## [TASK DIRECTIONS]
All lines in which the word "Write" occurs are to be extracted.

## [RECORDS FOR PROCESSING]
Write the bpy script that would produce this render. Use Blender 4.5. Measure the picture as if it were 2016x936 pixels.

---

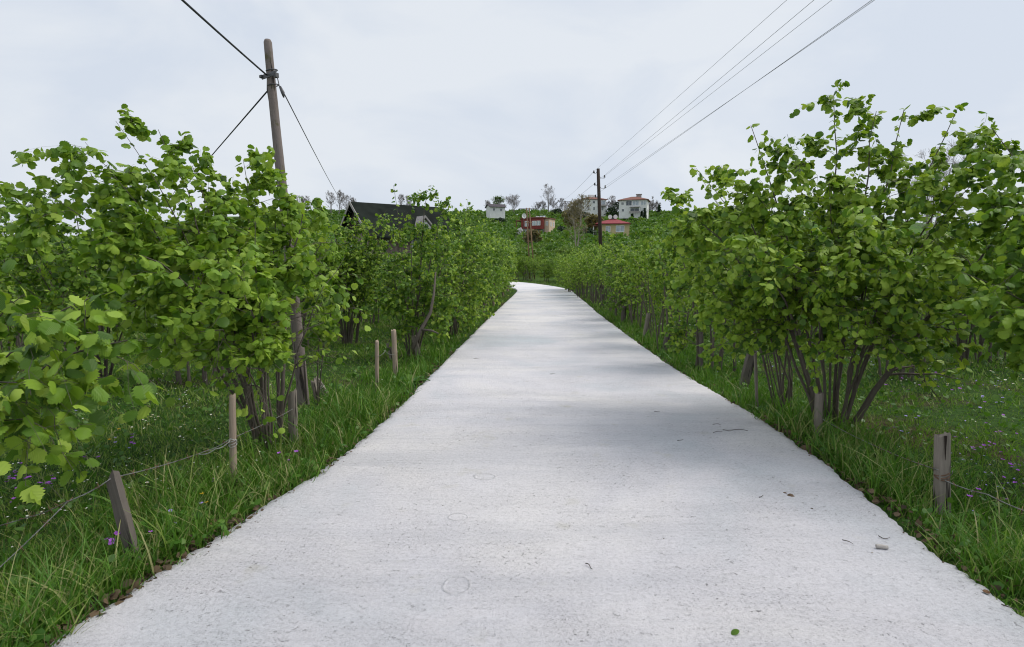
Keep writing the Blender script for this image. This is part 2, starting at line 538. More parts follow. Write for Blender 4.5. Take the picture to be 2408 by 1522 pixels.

---

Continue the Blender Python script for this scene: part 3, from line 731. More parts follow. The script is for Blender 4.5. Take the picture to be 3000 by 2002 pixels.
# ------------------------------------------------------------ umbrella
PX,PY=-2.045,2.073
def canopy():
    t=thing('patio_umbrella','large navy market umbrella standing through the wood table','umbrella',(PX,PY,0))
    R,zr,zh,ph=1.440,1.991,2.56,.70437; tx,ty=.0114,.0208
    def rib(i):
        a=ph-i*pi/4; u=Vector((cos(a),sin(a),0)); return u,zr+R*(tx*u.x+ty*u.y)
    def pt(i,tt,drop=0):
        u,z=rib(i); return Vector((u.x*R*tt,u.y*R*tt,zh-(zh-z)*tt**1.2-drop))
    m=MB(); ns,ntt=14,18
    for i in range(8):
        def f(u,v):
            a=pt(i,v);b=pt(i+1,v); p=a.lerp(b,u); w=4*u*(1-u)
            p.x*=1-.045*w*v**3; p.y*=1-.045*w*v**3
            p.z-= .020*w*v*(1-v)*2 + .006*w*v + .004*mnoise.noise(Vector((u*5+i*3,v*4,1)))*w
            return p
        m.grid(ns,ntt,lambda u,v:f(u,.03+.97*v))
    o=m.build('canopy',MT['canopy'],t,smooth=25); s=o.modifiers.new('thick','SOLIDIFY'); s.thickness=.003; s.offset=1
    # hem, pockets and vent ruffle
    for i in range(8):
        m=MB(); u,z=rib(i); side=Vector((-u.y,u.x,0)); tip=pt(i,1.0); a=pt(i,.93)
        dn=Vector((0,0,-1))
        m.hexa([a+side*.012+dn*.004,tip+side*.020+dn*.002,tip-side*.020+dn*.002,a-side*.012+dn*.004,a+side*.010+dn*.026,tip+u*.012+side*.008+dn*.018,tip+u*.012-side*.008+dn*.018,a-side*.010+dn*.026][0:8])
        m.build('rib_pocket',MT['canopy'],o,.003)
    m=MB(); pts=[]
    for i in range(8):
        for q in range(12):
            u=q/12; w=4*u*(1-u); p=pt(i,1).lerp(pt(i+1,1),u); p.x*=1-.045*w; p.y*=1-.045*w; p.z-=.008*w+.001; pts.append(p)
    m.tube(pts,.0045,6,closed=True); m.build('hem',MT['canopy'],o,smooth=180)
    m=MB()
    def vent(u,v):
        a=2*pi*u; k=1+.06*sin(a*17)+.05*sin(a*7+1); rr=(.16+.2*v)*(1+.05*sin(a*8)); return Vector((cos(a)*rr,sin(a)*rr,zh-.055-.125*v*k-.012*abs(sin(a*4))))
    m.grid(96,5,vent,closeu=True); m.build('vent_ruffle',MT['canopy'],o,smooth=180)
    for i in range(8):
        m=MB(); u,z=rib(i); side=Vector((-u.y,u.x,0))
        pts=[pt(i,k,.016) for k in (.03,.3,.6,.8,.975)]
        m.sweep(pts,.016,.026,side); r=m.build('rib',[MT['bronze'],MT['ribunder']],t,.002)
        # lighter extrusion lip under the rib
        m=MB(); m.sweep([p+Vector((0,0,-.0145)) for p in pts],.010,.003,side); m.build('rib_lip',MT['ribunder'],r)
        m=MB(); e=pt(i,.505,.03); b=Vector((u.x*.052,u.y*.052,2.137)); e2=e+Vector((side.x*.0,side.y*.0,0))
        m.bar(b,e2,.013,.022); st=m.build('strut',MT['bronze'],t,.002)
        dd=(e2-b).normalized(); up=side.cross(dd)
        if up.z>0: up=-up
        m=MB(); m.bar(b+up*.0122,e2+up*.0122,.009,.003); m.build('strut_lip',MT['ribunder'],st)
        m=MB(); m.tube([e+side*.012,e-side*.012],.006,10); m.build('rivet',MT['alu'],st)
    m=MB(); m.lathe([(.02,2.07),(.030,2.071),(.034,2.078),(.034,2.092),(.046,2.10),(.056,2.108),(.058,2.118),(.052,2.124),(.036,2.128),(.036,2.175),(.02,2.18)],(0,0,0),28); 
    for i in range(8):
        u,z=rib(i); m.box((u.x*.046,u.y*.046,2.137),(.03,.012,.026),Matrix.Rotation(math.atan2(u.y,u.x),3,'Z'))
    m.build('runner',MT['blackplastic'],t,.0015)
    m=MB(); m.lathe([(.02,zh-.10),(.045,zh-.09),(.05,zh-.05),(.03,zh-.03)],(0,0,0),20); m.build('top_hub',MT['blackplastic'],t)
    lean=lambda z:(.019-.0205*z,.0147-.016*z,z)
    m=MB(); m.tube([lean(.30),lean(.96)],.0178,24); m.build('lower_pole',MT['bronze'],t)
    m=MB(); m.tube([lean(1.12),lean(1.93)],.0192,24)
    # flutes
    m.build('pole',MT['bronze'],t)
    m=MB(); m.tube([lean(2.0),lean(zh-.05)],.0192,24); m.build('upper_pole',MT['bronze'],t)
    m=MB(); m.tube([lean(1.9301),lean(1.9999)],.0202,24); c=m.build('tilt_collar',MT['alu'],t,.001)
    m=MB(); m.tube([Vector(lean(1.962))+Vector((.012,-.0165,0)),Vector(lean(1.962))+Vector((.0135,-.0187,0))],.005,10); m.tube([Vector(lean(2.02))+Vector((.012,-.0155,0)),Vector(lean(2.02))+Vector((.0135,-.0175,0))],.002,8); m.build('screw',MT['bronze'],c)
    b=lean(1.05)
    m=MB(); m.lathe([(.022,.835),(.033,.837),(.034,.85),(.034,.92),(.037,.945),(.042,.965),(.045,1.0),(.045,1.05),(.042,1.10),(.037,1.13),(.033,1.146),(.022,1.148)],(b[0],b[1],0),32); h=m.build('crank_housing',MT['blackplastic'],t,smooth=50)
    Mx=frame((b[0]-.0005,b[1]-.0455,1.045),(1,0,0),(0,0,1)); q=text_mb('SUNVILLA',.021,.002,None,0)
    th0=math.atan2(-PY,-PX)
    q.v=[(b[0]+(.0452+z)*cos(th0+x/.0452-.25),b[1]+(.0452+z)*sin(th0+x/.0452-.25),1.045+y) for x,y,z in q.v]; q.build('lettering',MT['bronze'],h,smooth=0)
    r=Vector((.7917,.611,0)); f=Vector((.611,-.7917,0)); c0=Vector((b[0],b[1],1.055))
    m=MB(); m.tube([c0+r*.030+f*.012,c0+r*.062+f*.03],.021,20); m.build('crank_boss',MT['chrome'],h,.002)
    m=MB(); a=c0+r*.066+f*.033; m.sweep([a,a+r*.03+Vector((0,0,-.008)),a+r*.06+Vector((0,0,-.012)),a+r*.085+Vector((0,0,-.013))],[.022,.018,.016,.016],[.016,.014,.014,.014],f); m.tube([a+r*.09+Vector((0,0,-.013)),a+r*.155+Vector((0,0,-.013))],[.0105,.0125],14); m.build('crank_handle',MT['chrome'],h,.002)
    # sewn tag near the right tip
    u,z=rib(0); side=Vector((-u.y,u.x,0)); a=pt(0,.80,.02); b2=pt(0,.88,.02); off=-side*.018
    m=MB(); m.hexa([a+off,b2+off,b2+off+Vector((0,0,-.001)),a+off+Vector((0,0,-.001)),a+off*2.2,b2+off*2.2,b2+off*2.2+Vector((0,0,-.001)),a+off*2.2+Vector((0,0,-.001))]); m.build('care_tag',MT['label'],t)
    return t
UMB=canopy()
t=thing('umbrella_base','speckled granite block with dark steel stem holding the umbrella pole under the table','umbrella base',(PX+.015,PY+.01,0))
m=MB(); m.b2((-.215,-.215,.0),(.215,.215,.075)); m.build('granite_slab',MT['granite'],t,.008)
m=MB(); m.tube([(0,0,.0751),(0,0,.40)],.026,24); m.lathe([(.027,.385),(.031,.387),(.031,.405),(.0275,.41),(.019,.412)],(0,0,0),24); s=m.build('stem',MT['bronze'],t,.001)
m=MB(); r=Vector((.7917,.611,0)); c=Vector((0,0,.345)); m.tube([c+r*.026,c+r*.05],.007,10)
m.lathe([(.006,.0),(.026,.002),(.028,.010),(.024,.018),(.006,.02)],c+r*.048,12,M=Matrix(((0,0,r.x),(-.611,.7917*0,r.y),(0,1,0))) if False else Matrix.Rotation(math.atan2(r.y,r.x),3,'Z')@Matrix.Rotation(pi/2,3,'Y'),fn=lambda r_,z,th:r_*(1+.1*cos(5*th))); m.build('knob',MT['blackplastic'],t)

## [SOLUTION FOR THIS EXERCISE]
Write the bpy script that would produce this render. Use Blender 4.5. Measure the picture as if it were 2016x936 pixels.
Keep writing the Blender script for this image. This is part 2, starting at line 538. More parts follow. Write for Blender 4.5. Take the picture to be 2408 by 1522 pixels.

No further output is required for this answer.